Gold May Advance as Sovereign-Finance Concern Stokes Demand; Silver Gains
By May 10, 2011 6:47 PM GMT+0800
- Gold may rise for a third day in London as concern aboutEurope’s debt woes spurs demand for precious metals as a protection of wealth. Silver gained.
Standard & Poor’s yesterday downgraded Greece’s credit rating for the fourth time since April 2010, rekindling concern the region’s debt crisis is escalating. Silver extended its rebound after dropping into a bear market last week.
“Economic uncertainties in the monetary union and fears over peripheral debt were returning to the focus yet again,” Andrey Kryuchenkov, an analyst at VTB Capital in London, said in a report to clients. “In the short run, bullion is likely to remain well supported, also helped by physical activity picking up inAsia amid seasonal demand.”
Immediate-delivery gold rose $1.68, or 0.1 percent, to $1,514.43 an ounce by 11:25 a.m. inLondon. Prices declined 4.4 percent last week after climbing to a record $1,577.57 on May 2. Gold for June delivery was 0.8 percent higher at $1,515.20 an ounce on the Comex in New York.
Bullion rose to $1,517.25 an ounce in the morning “fixing” in London, used by some mining companies to sell output, from $1,502 at yesterday’s afternoon fixing. Prices have gained the past 10 years, the longest run of gains since at least 1920.
S&P lowered Greece’s credit rating to B from BB- yesterday, saying that further reductions are possible. Another cut would make Greece the lowest-rated nation in Europe. European Central Bank Executive Board member Lorenzo Bini Smaghi said allowing a euro-area member state to default on or restructure its debt would create more difficulties than it solves.
Silver Rebounds
Silver futures slumped 27 percent on the Comex last week, the worst weekly drop since at least 1975, as investors sold commodities from oil to copper and exchange owner CME Group Inc. (CME) increased the cost of making new speculative positions. The metal slid as much as 34 percent since reaching a 31-year high of $49.845 an ounce on April 25. A bear market is defined by some investors as a decline of 20 percent or more.
Silver for July delivery gained 3.3 percent to $38.335 an ounce on the Comex. The metal for immediate delivery was 1.3 percent higher at $38.3525 in London. Spot prices touched a record $49.79 on April 25.
“The bounce in silver is not too surprising” as there’s “a strong market appetite to buy anything on the dip,” Mark Pervan, commodity analyst at Australia & New Zealand Banking Group Ltd. in Melbourne, wrote in a note. The downgrading of Greece “reaffirms the reason why investors require the safe- haven support of the precious-metals market.”

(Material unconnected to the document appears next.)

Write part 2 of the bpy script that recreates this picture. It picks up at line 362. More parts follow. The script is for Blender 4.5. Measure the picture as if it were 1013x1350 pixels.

Silver assets held in exchange traded products fell for a sixth day yesterday, dropping 176.56 metric tons, or 1.2 percent, to a six-month low of 14,191.21 tons, data compiled by Bloomberg show. Gold ETP holdings fell 3.12 tons, or 0.2 percent, to 2,054.64 tons yesterday, data showed.
Palladium for immediate delivery was up 0.6 percent at $733.75 an ounce. Platinum was little changed at $1,796.55 an ounce.